Items listed in a dataset:

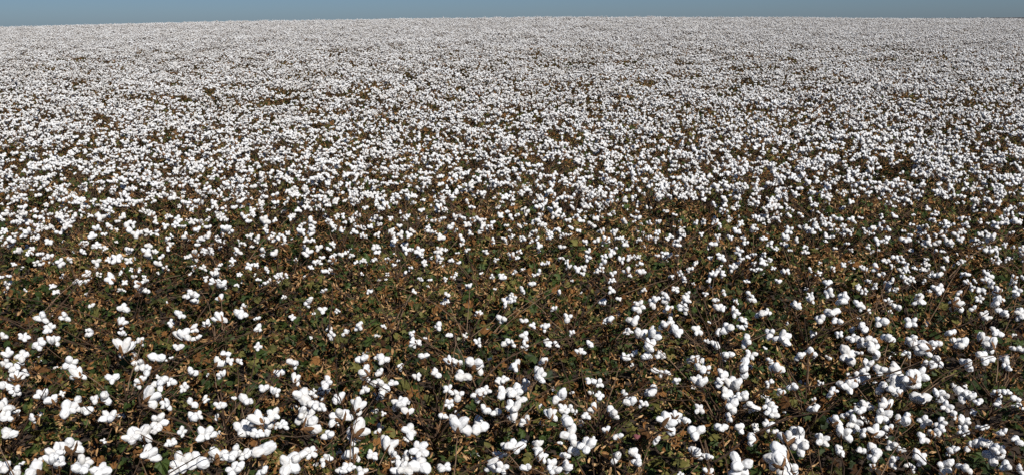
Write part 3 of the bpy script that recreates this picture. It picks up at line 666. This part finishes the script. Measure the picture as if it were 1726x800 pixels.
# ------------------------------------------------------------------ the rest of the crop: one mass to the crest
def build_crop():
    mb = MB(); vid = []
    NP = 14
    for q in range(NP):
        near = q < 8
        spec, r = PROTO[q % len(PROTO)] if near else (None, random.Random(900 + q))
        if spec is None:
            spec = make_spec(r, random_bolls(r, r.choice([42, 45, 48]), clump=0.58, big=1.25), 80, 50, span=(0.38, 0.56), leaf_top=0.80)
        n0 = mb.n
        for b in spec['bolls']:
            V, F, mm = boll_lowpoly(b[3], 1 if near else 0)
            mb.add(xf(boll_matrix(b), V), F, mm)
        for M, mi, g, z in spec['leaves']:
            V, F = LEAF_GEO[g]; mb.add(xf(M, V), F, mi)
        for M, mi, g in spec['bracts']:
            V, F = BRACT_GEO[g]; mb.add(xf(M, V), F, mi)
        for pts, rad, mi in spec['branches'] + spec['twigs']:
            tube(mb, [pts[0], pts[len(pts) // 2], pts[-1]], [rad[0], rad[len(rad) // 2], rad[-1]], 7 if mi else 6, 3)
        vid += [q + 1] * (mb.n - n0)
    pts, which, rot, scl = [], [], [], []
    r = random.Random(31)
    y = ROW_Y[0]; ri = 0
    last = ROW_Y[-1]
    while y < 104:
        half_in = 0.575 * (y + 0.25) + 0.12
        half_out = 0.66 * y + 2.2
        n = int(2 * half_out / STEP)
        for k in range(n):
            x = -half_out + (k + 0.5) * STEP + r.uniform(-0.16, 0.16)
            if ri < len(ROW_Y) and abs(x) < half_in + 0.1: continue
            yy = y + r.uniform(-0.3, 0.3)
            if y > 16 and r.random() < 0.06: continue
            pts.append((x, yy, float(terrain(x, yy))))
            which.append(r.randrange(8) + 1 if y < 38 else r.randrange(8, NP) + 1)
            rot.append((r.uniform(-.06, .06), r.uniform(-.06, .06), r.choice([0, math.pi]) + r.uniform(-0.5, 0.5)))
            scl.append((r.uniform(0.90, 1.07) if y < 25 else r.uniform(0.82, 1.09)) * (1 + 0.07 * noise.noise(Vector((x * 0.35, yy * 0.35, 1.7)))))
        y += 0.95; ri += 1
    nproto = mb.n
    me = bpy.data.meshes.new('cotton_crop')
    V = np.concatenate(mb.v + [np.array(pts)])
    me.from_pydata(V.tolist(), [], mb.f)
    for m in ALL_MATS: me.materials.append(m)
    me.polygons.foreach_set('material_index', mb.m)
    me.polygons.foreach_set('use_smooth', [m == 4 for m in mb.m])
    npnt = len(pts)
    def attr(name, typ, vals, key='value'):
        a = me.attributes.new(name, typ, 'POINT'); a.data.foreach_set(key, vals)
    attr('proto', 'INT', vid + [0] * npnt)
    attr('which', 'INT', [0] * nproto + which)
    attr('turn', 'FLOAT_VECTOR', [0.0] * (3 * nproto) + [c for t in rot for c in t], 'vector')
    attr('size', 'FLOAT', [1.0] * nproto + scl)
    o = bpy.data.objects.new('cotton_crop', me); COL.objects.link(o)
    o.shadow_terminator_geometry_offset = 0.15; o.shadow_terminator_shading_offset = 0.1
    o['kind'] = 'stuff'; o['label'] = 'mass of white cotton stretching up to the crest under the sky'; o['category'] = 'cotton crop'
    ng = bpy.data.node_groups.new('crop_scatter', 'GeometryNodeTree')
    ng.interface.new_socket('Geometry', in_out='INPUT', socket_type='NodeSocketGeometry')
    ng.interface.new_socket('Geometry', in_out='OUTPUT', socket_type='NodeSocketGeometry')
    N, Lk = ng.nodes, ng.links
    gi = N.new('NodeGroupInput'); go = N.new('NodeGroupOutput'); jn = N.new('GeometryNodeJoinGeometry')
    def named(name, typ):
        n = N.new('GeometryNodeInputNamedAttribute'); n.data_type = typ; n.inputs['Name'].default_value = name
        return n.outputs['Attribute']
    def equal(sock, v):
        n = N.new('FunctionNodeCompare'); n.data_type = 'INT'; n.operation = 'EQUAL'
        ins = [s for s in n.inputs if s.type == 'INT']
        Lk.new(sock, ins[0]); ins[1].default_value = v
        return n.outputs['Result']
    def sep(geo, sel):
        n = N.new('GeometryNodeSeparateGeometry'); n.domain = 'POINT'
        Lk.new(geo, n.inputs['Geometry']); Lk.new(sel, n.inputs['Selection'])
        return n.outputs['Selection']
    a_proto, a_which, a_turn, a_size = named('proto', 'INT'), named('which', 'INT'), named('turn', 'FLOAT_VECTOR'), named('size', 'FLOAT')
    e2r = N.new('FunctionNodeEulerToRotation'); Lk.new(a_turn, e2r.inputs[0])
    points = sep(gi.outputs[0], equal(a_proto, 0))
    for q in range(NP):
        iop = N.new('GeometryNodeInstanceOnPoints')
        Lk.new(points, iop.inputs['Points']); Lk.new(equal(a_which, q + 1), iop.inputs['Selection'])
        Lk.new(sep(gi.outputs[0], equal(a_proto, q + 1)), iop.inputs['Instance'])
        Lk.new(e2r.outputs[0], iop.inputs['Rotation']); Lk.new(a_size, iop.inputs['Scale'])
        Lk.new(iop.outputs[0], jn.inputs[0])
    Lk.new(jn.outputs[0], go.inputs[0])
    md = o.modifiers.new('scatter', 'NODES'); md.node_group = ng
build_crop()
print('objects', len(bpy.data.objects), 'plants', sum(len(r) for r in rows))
--
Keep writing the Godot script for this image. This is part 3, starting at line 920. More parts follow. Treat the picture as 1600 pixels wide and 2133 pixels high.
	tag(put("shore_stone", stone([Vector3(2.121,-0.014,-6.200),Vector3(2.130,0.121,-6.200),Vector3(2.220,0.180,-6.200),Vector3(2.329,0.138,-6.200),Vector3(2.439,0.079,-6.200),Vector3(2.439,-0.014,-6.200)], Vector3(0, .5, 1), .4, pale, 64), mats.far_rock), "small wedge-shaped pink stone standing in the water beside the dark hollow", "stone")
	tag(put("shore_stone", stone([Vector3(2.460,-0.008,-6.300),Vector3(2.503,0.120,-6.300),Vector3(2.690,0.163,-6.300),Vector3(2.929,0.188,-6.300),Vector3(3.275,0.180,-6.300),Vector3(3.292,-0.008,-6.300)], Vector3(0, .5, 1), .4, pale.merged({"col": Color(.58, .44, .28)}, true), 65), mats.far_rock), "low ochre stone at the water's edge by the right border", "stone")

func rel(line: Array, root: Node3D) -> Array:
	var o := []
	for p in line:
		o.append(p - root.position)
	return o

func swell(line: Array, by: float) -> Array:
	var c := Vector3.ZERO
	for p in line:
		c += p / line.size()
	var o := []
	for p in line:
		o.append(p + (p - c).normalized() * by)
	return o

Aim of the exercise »
Give the number of lines in the records that contain the string "script", and nothing besides.

Answer to the problem »
2